Era a noite dos tempos, a génese pagã, antes que o homem se livrasse dos seus cascos, dos seus chifres, do seu lado animal. Era o tempo depois da escuridão, o mundo estava cheio de frutos da terra e a galáxia regenerava-se após o cataclismo. Todos queriam acreditar que um mundo mais generoso era possível, apesar dos monstros que nos habitavam, apesar dos predadores à espreita que sempre nos querem devorar.

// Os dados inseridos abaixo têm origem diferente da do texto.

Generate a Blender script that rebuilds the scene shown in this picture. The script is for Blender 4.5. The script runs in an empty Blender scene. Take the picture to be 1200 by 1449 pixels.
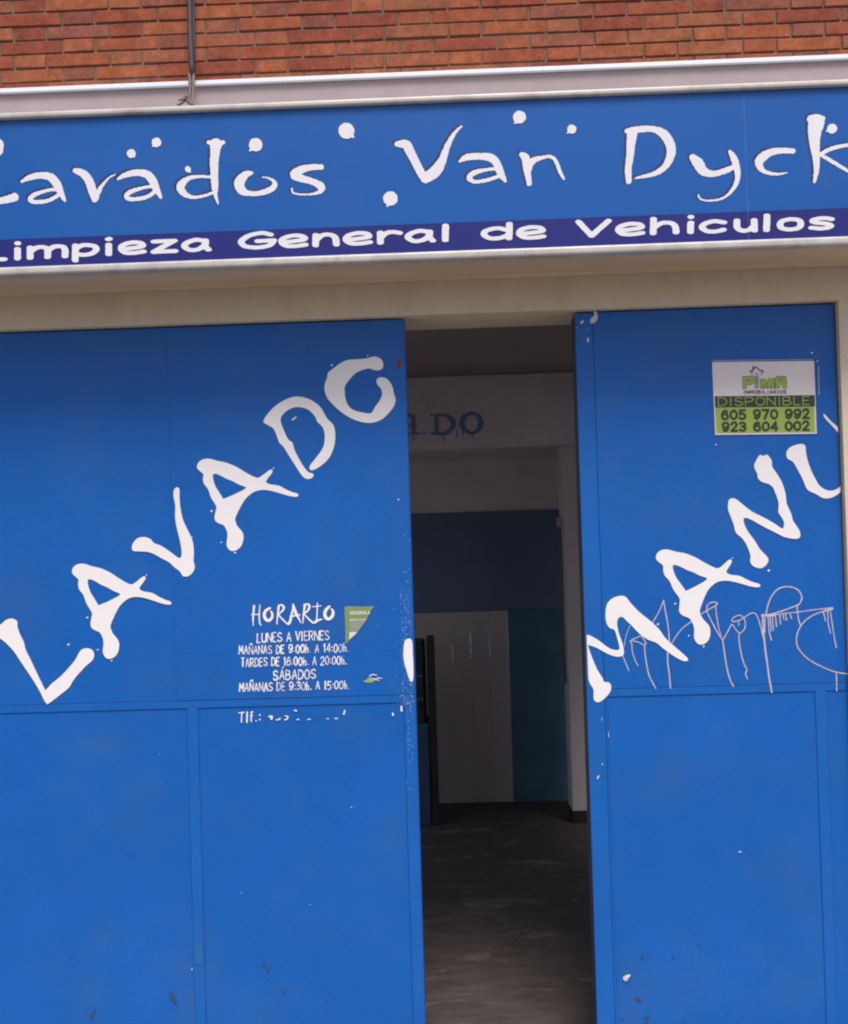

Este espetáculo usa marionetas clássicas e antigas fábulas para retratar e tentar entender o que se passa nos dias atuais, além de combater a ascensão ao poder de figuras histriónicas, ridículas, cruéis e populistas. O corpo humano e o corpo animal, o vivo e o artificial, a carne e a madeira, os fios e o sangue são aqui ferramentas para abrir novos espaços de discussão, pois até mesmo as fábulas exigem um certo protocolo antes do massacre.
Fábulas Antropofágicas para Dias Fascistas é um projeto cénico que utiliza marionetas de fios e máscaras hiper-realistas de silicone, cruzando artes visuais, teatro e filosofia contemporânea para refletir sobre o momento histórico em que vivemos, a partir da mistura das Fábulas de Esopo, com as obras de Márcia Tiburi, filósofa, artista, professora, escritora e investigadora do fascismo.
O humor nasce de situações absurdas, metáforas inesperadas, que procuram fazer o público refletir sobre os mecanismos do poder no seu quotidiano, através de situações em que os animais se devoram.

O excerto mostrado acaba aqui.